■ **WHAT IS EXPECTED**: Please repeat the records exactly from their first line, finishing at the line containing "C = S.collection" and including it.

■ **RECORD LIST**:
◇ ◇ ◇ ◇ ◇
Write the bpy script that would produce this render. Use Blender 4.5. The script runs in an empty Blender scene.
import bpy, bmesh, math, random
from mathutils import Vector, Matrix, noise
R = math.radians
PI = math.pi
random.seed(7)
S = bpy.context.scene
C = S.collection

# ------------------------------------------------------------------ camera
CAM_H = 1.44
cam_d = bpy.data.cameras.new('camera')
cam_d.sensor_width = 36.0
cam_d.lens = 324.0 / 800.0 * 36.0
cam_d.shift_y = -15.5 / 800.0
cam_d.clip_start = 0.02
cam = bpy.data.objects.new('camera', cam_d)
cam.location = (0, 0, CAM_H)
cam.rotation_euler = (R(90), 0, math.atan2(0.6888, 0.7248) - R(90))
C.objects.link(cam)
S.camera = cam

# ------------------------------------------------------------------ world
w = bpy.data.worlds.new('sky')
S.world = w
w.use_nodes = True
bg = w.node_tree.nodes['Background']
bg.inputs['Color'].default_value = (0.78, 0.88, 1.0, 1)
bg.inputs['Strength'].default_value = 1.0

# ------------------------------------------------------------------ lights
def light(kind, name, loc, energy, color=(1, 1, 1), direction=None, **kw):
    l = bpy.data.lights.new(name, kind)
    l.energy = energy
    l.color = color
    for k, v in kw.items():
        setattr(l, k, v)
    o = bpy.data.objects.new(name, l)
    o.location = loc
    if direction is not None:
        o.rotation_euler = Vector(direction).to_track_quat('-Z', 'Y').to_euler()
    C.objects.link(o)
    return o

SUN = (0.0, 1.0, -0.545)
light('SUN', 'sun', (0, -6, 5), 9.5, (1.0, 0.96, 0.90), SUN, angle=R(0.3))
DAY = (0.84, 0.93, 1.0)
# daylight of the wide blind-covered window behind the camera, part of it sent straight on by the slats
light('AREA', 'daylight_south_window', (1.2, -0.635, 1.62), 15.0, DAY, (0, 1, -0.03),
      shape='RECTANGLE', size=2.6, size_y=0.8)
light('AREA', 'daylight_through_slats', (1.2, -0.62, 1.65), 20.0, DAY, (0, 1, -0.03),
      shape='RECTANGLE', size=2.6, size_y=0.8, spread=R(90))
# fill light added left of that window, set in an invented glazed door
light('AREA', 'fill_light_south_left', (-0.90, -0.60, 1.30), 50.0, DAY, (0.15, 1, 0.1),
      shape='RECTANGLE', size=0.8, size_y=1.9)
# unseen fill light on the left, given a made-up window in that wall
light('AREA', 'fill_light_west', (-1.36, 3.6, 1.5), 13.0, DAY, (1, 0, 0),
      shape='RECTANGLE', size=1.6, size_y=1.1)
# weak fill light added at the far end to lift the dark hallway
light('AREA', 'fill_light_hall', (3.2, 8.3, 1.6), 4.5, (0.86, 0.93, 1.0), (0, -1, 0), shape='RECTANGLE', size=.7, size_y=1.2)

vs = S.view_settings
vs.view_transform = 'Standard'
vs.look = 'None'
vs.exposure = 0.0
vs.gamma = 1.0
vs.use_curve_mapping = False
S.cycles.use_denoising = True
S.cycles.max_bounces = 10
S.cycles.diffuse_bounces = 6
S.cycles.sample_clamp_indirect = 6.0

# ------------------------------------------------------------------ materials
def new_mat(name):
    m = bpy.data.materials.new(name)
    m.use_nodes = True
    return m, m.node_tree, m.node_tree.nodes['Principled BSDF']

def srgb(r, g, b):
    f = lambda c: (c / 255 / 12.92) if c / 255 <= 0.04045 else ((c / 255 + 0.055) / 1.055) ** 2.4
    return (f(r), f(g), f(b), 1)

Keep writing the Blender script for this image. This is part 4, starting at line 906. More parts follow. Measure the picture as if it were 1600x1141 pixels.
◇ ◇ ◇ ◇ ◇
■ **PROBLEM SOLUTION**:
Write the bpy script that would produce this render. Use Blender 4.5. The script runs in an empty Blender scene.
import bpy, bmesh, math, random
from mathutils import Vector, Matrix, noise
R = math.radians
PI = math.pi
random.seed(7)
S = bpy.context.scene
C = S.collection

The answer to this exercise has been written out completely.